[Begin Data lines]

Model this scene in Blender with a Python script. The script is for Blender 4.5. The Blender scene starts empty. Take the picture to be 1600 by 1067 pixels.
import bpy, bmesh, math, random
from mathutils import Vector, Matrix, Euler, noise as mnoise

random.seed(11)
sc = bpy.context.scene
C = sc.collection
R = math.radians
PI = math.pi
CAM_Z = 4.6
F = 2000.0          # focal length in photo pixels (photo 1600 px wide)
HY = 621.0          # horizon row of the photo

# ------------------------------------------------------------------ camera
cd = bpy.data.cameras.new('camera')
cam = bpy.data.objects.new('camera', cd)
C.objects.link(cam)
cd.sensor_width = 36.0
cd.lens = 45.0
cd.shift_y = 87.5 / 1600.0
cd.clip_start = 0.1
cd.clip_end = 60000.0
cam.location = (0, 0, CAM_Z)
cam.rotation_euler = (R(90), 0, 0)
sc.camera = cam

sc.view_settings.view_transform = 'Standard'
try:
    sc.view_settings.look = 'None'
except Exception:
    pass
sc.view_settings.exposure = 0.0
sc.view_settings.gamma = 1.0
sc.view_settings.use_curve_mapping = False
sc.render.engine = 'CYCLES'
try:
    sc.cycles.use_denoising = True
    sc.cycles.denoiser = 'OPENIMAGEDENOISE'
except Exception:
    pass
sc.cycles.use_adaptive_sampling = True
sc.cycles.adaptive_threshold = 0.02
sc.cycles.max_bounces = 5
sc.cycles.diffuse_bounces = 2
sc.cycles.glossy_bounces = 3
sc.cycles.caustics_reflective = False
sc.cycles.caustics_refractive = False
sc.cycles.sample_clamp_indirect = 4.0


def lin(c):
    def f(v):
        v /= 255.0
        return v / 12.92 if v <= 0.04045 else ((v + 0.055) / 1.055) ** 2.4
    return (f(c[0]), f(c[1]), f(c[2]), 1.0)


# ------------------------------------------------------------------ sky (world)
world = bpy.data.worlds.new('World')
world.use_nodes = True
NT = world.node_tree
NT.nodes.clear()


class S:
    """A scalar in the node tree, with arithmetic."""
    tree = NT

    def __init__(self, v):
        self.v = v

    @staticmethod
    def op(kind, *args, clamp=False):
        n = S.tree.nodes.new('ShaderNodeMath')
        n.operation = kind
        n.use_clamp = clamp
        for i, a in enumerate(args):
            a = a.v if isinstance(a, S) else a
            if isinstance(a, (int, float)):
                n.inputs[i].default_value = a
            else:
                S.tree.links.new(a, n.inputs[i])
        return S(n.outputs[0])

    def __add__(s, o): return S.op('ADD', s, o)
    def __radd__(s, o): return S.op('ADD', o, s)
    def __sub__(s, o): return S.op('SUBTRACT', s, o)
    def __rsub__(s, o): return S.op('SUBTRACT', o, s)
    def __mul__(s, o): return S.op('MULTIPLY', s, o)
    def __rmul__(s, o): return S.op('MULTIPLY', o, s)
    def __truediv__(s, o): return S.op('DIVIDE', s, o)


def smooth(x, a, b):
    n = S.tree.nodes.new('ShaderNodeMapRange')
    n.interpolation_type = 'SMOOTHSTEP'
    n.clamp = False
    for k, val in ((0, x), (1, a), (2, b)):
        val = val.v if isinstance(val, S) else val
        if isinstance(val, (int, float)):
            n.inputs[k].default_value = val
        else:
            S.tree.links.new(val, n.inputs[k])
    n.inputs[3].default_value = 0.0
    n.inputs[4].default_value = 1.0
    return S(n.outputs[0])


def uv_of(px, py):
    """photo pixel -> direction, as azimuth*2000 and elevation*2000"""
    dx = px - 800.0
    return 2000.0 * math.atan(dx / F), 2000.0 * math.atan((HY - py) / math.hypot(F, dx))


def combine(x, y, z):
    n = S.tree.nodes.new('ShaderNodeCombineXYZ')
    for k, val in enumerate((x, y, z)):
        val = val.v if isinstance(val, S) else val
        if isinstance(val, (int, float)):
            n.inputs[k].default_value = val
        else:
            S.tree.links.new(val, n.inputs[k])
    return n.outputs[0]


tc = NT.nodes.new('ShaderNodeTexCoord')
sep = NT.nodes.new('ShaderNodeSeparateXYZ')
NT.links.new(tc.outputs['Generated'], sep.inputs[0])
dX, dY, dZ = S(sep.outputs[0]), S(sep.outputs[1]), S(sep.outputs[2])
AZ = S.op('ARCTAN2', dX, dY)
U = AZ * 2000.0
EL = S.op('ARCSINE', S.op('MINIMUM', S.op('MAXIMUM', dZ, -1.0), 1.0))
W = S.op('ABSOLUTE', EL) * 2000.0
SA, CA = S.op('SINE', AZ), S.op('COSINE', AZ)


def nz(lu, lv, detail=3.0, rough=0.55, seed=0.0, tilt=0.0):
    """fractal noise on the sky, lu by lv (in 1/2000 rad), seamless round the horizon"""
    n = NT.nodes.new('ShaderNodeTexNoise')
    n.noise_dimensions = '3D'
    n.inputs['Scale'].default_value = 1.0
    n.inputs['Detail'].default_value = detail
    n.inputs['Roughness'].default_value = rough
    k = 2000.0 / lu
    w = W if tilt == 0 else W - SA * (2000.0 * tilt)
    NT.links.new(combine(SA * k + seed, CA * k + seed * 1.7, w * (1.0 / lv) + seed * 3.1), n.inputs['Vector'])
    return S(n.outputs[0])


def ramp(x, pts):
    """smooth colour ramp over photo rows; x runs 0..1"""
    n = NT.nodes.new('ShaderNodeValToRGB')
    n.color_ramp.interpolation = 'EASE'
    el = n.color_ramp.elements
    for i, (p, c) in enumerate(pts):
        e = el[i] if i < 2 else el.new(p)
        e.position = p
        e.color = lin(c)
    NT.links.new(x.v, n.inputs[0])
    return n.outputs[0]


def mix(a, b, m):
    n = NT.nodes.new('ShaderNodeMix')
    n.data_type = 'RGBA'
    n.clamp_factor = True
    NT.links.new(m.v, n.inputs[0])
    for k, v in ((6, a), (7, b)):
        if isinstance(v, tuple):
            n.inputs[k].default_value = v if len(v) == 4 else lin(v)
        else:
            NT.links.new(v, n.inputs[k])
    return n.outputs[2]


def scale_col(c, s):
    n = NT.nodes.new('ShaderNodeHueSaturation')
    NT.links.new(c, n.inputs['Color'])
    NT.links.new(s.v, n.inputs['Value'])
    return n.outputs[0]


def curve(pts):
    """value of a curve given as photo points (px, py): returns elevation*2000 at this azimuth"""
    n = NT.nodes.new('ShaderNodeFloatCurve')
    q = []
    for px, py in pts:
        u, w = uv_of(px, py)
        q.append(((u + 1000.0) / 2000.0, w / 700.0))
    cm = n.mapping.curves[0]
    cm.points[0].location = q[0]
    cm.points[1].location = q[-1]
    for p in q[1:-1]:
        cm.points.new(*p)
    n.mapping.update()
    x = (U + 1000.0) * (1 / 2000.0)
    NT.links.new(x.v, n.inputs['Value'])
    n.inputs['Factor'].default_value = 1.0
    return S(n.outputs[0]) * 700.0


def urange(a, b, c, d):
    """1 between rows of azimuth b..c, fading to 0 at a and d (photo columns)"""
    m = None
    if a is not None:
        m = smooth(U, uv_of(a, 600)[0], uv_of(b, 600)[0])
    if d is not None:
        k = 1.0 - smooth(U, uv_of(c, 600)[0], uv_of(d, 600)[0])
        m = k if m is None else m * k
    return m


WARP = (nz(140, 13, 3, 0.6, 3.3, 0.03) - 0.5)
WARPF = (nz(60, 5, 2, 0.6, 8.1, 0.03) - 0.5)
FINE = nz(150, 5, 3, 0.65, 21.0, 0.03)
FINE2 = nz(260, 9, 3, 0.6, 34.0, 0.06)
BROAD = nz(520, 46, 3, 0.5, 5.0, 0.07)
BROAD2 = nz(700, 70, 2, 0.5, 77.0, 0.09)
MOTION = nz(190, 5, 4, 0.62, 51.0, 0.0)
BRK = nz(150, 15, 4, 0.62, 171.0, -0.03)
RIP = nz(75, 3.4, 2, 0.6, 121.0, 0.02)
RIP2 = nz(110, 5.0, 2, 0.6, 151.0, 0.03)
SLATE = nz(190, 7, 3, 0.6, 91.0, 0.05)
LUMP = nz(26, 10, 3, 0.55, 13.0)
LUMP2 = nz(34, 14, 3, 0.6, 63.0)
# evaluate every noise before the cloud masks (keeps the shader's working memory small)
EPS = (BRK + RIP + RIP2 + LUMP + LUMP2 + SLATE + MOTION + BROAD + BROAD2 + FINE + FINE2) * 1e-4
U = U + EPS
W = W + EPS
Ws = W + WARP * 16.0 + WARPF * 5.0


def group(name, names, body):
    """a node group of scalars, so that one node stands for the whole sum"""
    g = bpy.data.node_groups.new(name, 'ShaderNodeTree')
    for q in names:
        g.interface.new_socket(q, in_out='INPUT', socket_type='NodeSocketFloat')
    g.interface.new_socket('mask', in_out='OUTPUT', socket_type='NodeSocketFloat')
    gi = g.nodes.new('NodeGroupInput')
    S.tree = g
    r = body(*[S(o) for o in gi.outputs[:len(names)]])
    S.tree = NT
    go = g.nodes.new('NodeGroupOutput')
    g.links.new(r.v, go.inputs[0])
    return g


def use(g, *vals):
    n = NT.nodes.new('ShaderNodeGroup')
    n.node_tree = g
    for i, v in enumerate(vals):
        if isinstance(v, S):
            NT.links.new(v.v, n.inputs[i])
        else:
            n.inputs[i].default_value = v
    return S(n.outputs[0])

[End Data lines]

*Goal:* Give back exactly the material above from its opening line to the line bearing "sc.camera = cam".

*Output below:*
Model this scene in Blender with a Python script. The script is for Blender 4.5. The Blender scene starts empty. Take the picture to be 1600 by 1067 pixels.
import bpy, bmesh, math, random
from mathutils import Vector, Matrix, Euler, noise as mnoise

random.seed(11)
sc = bpy.context.scene
C = sc.collection
R = math.radians
PI = math.pi
CAM_Z = 4.6
F = 2000.0          # focal length in photo pixels (photo 1600 px wide)
HY = 621.0          # horizon row of the photo

# ------------------------------------------------------------------ camera
cd = bpy.data.cameras.new('camera')
cam = bpy.data.objects.new('camera', cd)
C.objects.link(cam)
cd.sensor_width = 36.0
cd.lens = 45.0
cd.shift_y = 87.5 / 1600.0
cd.clip_start = 0.1
cd.clip_end = 60000.0
cam.location = (0, 0, CAM_Z)
cam.rotation_euler = (R(90), 0, 0)
sc.camera = cam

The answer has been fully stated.